■ What the exercise asks
Every line of the listing must be reproduced as it stands. Leave the images behind.

..............................

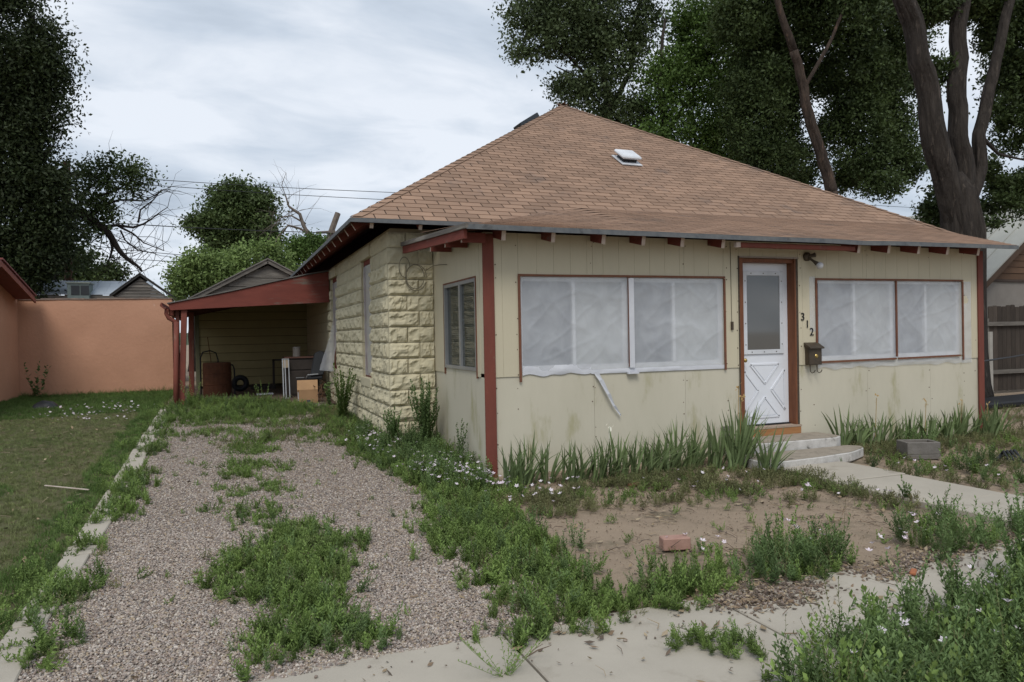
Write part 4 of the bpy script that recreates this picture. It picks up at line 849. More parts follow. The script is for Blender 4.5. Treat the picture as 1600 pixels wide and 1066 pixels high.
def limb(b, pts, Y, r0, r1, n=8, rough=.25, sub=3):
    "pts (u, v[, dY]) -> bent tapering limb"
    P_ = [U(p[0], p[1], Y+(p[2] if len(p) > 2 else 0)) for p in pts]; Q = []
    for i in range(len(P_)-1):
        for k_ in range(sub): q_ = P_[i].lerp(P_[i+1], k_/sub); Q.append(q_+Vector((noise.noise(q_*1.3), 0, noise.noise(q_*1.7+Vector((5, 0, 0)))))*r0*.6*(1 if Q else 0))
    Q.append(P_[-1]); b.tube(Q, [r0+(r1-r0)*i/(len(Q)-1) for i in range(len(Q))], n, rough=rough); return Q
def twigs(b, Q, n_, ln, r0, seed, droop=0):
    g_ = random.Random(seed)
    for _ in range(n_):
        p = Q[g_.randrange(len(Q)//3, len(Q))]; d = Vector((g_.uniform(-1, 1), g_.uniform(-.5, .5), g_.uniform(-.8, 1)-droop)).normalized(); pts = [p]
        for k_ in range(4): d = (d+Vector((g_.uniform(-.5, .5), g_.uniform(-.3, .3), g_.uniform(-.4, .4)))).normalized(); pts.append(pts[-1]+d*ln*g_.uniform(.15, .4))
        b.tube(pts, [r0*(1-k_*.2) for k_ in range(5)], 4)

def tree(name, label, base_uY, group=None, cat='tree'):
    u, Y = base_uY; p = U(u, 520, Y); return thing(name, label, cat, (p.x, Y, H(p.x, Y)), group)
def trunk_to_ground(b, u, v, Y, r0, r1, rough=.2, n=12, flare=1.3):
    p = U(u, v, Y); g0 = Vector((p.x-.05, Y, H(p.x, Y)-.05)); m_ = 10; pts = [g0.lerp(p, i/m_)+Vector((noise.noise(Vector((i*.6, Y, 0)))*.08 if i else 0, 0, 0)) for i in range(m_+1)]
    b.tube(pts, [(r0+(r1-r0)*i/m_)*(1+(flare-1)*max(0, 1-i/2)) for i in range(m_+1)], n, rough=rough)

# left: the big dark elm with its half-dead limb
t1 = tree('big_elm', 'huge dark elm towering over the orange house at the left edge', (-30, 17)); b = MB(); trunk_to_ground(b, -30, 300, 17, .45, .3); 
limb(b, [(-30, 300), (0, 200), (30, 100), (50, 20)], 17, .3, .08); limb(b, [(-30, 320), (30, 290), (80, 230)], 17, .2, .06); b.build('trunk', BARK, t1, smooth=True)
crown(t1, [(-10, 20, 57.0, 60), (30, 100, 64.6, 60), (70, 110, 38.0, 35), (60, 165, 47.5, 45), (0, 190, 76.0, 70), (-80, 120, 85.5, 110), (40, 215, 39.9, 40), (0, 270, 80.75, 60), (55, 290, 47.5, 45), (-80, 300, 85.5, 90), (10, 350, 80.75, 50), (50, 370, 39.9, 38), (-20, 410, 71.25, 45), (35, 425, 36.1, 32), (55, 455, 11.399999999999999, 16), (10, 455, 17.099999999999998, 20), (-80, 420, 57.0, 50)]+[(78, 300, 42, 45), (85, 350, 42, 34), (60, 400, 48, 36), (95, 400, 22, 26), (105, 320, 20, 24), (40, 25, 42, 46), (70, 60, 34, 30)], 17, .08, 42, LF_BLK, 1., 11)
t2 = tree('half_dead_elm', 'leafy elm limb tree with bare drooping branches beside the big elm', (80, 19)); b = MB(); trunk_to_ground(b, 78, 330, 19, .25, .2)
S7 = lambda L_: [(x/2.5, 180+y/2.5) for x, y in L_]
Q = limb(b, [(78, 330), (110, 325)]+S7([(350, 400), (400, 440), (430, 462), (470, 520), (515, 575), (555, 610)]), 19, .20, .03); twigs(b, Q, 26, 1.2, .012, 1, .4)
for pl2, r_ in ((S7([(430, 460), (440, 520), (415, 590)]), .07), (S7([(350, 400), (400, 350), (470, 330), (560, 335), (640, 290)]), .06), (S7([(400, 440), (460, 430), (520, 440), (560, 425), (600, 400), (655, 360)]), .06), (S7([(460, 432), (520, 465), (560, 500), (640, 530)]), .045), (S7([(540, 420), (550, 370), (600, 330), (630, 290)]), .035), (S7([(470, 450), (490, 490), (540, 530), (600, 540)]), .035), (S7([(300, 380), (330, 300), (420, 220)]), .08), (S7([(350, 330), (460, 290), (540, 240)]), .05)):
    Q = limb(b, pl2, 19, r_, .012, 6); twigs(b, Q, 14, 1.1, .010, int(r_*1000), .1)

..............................

■ Solution to this problem
Write part 4 of the bpy script that recreates this picture. It picks up at line 849. More parts follow. The script is for Blender 4.5. Treat the picture as 1600 pixels wide and 1066 pixels high.
def limb(b, pts, Y, r0, r1, n=8, rough=.25, sub=3):
    "pts (u, v[, dY]) -> bent tapering limb"
    P_ = [U(p[0], p[1], Y+(p[2] if len(p) > 2 else 0)) for p in pts]; Q = []
    for i in range(len(P_)-1):
        for k_ in range(sub): q_ = P_[i].lerp(P_[i+1], k_/sub); Q.append(q_+Vector((noise.noise(q_*1.3), 0, noise.noise(q_*1.7+Vector((5, 0, 0)))))*r0*.6*(1 if Q else 0))
    Q.append(P_[-1]); b.tube(Q, [r0+(r1-r0)*i/(len(Q)-1) for i in range(len(Q))], n, rough=rough); return Q
def twigs(b, Q, n_, ln, r0, seed, droop=0):
    g_ = random.Random(seed)
    for _ in range(n_):
        p = Q[g_.randrange(len(Q)//3, len(Q))]; d = Vector((g_.uniform(-1, 1), g_.uniform(-.5, .5), g_.uniform(-.8, 1)-droop)).normalized(); pts = [p]
        for k_ in range(4): d = (d+Vector((g_.uniform(-.5, .5), g_.uniform(-.3, .3), g_.uniform(-.4, .4)))).normalized(); pts.append(pts[-1]+d*ln*g_.uniform(.15, .4))
        b.tube(pts, [r0*(1-k_*.2) for k_ in range(5)], 4)

def tree(name, label, base_uY, group=None, cat='tree'):
    u, Y = base_uY; p = U(u, 520, Y); return thing(name, label, cat, (p.x, Y, H(p.x, Y)), group)
def trunk_to_ground(b, u, v, Y, r0, r1, rough=.2, n=12, flare=1.3):
    p = U(u, v, Y); g0 = Vector((p.x-.05, Y, H(p.x, Y)-.05)); m_ = 10; pts = [g0.lerp(p, i/m_)+Vector((noise.noise(Vector((i*.6, Y, 0)))*.08 if i else 0, 0, 0)) for i in range(m_+1)]
    b.tube(pts, [(r0+(r1-r0)*i/m_)*(1+(flare-1)*max(0, 1-i/2)) for i in range(m_+1)], n, rough=rough)

# left: the big dark elm with its half-dead limb
t1 = tree('big_elm', 'huge dark elm towering over the orange house at the left edge', (-30, 17)); b = MB(); trunk_to_ground(b, -30, 300, 17, .45, .3); 
limb(b, [(-30, 300), (0, 200), (30, 100), (50, 20)], 17, .3, .08); limb(b, [(-30, 320), (30, 290), (80, 230)], 17, .2, .06); b.build('trunk', BARK, t1, smooth=True)
crown(t1, [(-10, 20, 57.0, 60), (30, 100, 64.6, 60), (70, 110, 38.0, 35), (60, 165, 47.5, 45), (0, 190, 76.0, 70), (-80, 120, 85.5, 110), (40, 215, 39.9, 40), (0, 270, 80.75, 60), (55, 290, 47.5, 45), (-80, 300, 85.5, 90), (10, 350, 80.75, 50), (50, 370, 39.9, 38), (-20, 410, 71.25, 45), (35, 425, 36.1, 32), (55, 455, 11.399999999999999, 16), (10, 455, 17.099999999999998, 20), (-80, 420, 57.0, 50)]+[(78, 300, 42, 45), (85, 350, 42, 34), (60, 400, 48, 36), (95, 400, 22, 26), (105, 320, 20, 24), (40, 25, 42, 46), (70, 60, 34, 30)], 17, .08, 42, LF_BLK, 1., 11)
t2 = tree('half_dead_elm', 'leafy elm limb tree with bare drooping branches beside the big elm', (80, 19)); b = MB(); trunk_to_ground(b, 78, 330, 19, .25, .2)
S7 = lambda L_: [(x/2.5, 180+y/2.5) for x, y in L_]
Q = limb(b, [(78, 330), (110, 325)]+S7([(350, 400), (400, 440), (430, 462), (470, 520), (515, 575), (555, 610)]), 19, .20, .03); twigs(b, Q, 26, 1.2, .012, 1, .4)
for pl2, r_ in ((S7([(430, 460), (440, 520), (415, 590)]), .07), (S7([(350, 400), (400, 350), (470, 330), (560, 335), (640, 290)]), .06), (S7([(400, 440), (460, 430), (520, 440), (560, 425), (600, 400), (655, 360)]), .06), (S7([(460, 432), (520, 465), (560, 500), (640, 530)]), .045), (S7([(540, 420), (550, 370), (600, 330), (630, 290)]), .035), (S7([(470, 450), (490, 490), (540, 530), (600, 540)]), .035), (S7([(300, 380), (330, 300), (420, 220)]), .08), (S7([(350, 330), (460, 290), (540, 240)]), .05)):
    Q = limb(b, pl2, 19, r_, .012, 6); twigs(b, Q, 14, 1.1, .010, int(r_*1000), .1)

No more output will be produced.